*Task objective*.
Please write out the complete listing that follows, exactly as it reads.

*Information provided*.
════════════════════

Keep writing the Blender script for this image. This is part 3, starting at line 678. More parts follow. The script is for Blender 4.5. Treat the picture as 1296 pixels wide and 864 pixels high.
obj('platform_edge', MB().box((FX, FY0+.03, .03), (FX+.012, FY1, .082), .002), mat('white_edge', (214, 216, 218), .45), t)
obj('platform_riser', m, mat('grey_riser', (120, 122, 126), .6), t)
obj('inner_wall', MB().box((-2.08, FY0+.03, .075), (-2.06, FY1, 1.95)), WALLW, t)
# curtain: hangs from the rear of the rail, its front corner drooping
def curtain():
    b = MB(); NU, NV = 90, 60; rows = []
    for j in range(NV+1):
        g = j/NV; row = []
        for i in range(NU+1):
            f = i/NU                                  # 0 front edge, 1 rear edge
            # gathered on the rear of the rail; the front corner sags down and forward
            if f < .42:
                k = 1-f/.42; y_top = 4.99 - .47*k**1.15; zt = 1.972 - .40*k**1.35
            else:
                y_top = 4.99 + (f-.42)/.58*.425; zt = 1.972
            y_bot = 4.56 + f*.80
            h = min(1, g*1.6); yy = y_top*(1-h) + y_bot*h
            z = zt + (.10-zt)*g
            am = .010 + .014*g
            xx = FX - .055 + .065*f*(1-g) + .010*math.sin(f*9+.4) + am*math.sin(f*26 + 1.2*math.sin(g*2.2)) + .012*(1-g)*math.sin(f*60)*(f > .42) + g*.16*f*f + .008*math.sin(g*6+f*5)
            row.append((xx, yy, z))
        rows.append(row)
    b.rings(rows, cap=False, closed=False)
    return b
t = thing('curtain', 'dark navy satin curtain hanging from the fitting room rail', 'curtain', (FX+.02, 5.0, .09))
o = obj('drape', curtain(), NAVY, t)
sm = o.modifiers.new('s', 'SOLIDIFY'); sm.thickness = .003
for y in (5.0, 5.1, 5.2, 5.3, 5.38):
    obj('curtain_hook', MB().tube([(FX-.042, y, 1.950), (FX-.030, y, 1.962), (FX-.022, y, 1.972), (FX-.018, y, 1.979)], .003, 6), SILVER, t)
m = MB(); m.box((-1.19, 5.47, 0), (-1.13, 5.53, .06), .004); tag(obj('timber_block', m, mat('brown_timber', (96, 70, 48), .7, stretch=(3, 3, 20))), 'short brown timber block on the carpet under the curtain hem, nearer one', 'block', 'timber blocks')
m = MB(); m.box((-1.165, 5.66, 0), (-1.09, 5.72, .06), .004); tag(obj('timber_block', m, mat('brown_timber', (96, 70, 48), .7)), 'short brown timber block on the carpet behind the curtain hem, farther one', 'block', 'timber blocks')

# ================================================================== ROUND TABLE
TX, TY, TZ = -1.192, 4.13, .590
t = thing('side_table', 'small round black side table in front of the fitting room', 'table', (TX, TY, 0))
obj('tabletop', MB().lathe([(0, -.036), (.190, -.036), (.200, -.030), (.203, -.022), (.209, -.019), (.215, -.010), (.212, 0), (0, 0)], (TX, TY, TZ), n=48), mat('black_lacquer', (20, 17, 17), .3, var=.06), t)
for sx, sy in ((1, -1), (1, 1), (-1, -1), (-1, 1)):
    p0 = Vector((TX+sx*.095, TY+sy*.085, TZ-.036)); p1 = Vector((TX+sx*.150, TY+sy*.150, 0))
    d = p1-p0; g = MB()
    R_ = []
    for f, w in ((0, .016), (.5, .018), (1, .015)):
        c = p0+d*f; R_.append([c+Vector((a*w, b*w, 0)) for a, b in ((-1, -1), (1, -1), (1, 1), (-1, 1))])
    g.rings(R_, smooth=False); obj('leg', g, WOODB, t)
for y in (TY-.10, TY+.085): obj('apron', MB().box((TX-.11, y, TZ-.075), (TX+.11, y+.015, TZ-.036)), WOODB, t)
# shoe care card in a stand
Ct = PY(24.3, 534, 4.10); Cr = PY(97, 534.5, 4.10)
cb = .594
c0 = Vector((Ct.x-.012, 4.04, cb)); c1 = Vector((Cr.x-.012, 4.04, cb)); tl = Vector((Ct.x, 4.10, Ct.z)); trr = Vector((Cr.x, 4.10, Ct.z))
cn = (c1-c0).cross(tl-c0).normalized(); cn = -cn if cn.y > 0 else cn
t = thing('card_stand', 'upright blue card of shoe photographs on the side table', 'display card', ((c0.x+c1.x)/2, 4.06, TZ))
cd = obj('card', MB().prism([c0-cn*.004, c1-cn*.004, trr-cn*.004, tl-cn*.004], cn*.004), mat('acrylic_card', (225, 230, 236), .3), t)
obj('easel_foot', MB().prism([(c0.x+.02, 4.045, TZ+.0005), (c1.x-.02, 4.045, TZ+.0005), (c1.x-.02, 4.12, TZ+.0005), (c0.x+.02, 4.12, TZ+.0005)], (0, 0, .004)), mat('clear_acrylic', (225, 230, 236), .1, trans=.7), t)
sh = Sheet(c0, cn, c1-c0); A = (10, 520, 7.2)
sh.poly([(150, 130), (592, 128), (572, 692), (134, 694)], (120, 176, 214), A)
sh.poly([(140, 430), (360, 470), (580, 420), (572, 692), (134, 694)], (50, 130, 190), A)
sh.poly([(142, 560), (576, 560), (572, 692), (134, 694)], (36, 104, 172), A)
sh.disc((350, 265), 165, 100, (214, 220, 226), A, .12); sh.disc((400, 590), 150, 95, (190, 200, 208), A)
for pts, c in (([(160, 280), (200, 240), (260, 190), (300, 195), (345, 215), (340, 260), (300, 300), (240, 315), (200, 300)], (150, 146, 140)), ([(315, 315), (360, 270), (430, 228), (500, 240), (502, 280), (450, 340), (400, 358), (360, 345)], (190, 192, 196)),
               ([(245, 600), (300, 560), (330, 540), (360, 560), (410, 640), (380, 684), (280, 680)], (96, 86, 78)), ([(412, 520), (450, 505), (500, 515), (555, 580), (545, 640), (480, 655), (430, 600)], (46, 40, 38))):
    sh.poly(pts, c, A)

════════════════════

*Task answer*.
Keep writing the Blender script for this image. This is part 3, starting at line 678. More parts follow. The script is for Blender 4.5. Treat the picture as 1296 pixels wide and 864 pixels high.
obj('platform_edge', MB().box((FX, FY0+.03, .03), (FX+.012, FY1, .082), .002), mat('white_edge', (214, 216, 218), .45), t)
obj('platform_riser', m, mat('grey_riser', (120, 122, 126), .6), t)
obj('inner_wall', MB().box((-2.08, FY0+.03, .075), (-2.06, FY1, 1.95)), WALLW, t)
# curtain: hangs from the rear of the rail, its front corner drooping
def curtain():
    b = MB(); NU, NV = 90, 60; rows = []
    for j in range(NV+1):
        g = j/NV; row = []
        for i in range(NU+1):
            f = i/NU                                  # 0 front edge, 1 rear edge
            # gathered on the rear of the rail; the front corner sags down and forward
            if f < .42:
                k = 1-f/.42; y_top = 4.99 - .47*k**1.15; zt = 1.972 - .40*k**1.35
            else:
                y_top = 4.99 + (f-.42)/.58*.425; zt = 1.972
            y_bot = 4.56 + f*.80
            h = min(1, g*1.6); yy = y_top*(1-h) + y_bot*h
            z = zt + (.10-zt)*g
            am = .010 + .014*g
            xx = FX - .055 + .065*f*(1-g) + .010*math.sin(f*9+.4) + am*math.sin(f*26 + 1.2*math.sin(g*2.2)) + .012*(1-g)*math.sin(f*60)*(f > .42) + g*.16*f*f + .008*math.sin(g*6+f*5)
            row.append((xx, yy, z))
        rows.append(row)
    b.rings(rows, cap=False, closed=False)
    return b
t = thing('curtain', 'dark navy satin curtain hanging from the fitting room rail', 'curtain', (FX+.02, 5.0, .09))
o = obj('drape', curtain(), NAVY, t)
sm = o.modifiers.new('s', 'SOLIDIFY'); sm.thickness = .003
for y in (5.0, 5.1, 5.2, 5.3, 5.38):
    obj('curtain_hook', MB().tube([(FX-.042, y, 1.950), (FX-.030, y, 1.962), (FX-.022, y, 1.972), (FX-.018, y, 1.979)], .003, 6), SILVER, t)
m = MB(); m.box((-1.19, 5.47, 0), (-1.13, 5.53, .06), .004); tag(obj('timber_block', m, mat('brown_timber', (96, 70, 48), .7, stretch=(3, 3, 20))), 'short brown timber block on the carpet under the curtain hem, nearer one', 'block', 'timber blocks')
m = MB(); m.box((-1.165, 5.66, 0), (-1.09, 5.72, .06), .004); tag(obj('timber_block', m, mat('brown_timber', (96, 70, 48), .7)), 'short brown timber block on the carpet behind the curtain hem, farther one', 'block', 'timber blocks')

# ================================================================== ROUND TABLE
TX, TY, TZ = -1.192, 4.13, .590
t = thing('side_table', 'small round black side table in front of the fitting room', 'table', (TX, TY, 0))
obj('tabletop', MB().lathe([(0, -.036), (.190, -.036), (.200, -.030), (.203, -.022), (.209, -.019), (.215, -.010), (.212, 0), (0, 0)], (TX, TY, TZ), n=48), mat('black_lacquer', (20, 17, 17), .3, var=.06), t)
for sx, sy in ((1, -1), (1, 1), (-1, -1), (-1, 1)):
    p0 = Vector((TX+sx*.095, TY+sy*.085, TZ-.036)); p1 = Vector((TX+sx*.150, TY+sy*.150, 0))
    d = p1-p0; g = MB()
    R_ = []
    for f, w in ((0, .016), (.5, .018), (1, .015)):
        c = p0+d*f; R_.append([c+Vector((a*w, b*w, 0)) for a, b in ((-1, -1), (1, -1), (1, 1), (-1, 1))])
    g.rings(R_, smooth=False); obj('leg', g, WOODB, t)
for y in (TY-.10, TY+.085): obj('apron', MB().box((TX-.11, y, TZ-.075), (TX+.11, y+.015, TZ-.036)), WOODB, t)
# shoe care card in a stand
Ct = PY(24.3, 534, 4.10); Cr = PY(97, 534.5, 4.10)
cb = .594
c0 = Vector((Ct.x-.012, 4.04, cb)); c1 = Vector((Cr.x-.012, 4.04, cb)); tl = Vector((Ct.x, 4.10, Ct.z)); trr = Vector((Cr.x, 4.10, Ct.z))
cn = (c1-c0).cross(tl-c0).normalized(); cn = -cn if cn.y > 0 else cn
t = thing('card_stand', 'upright blue card of shoe photographs on the side table', 'display card', ((c0.x+c1.x)/2, 4.06, TZ))
cd = obj('card', MB().prism([c0-cn*.004, c1-cn*.004, trr-cn*.004, tl-cn*.004], cn*.004), mat('acrylic_card', (225, 230, 236), .3), t)
obj('easel_foot', MB().prism([(c0.x+.02, 4.045, TZ+.0005), (c1.x-.02, 4.045, TZ+.0005), (c1.x-.02, 4.12, TZ+.0005), (c0.x+.02, 4.12, TZ+.0005)], (0, 0, .004)), mat('clear_acrylic', (225, 230, 236), .1, trans=.7), t)
sh = Sheet(c0, cn, c1-c0); A = (10, 520, 7.2)
sh.poly([(150, 130), (592, 128), (572, 692), (134, 694)], (120, 176, 214), A)
sh.poly([(140, 430), (360, 470), (580, 420), (572, 692), (134, 694)], (50, 130, 190), A)
sh.poly([(142, 560), (576, 560), (572, 692), (134, 694)], (36, 104, 172), A)
sh.disc((350, 265), 165, 100, (214, 220, 226), A, .12); sh.disc((400, 590), 150, 95, (190, 200, 208), A)
for pts, c in (([(160, 280), (200, 240), (260, 190), (300, 195), (345, 215), (340, 260), (300, 300), (240, 315), (200, 300)], (150, 146, 140)), ([(315, 315), (360, 270), (430, 228), (500, 240), (502, 280), (450, 340), (400, 358), (360, 345)], (190, 192, 196)),
               ([(245, 600), (300, 560), (330, 540), (360, 560), (410, 640), (380, 684), (280, 680)], (96, 86, 78)), ([(412, 520), (450, 505), (500, 515), (555, 580), (545, 640), (480, 655), (430, 600)], (46, 40, 38))):
    sh.poly(pts, c, A)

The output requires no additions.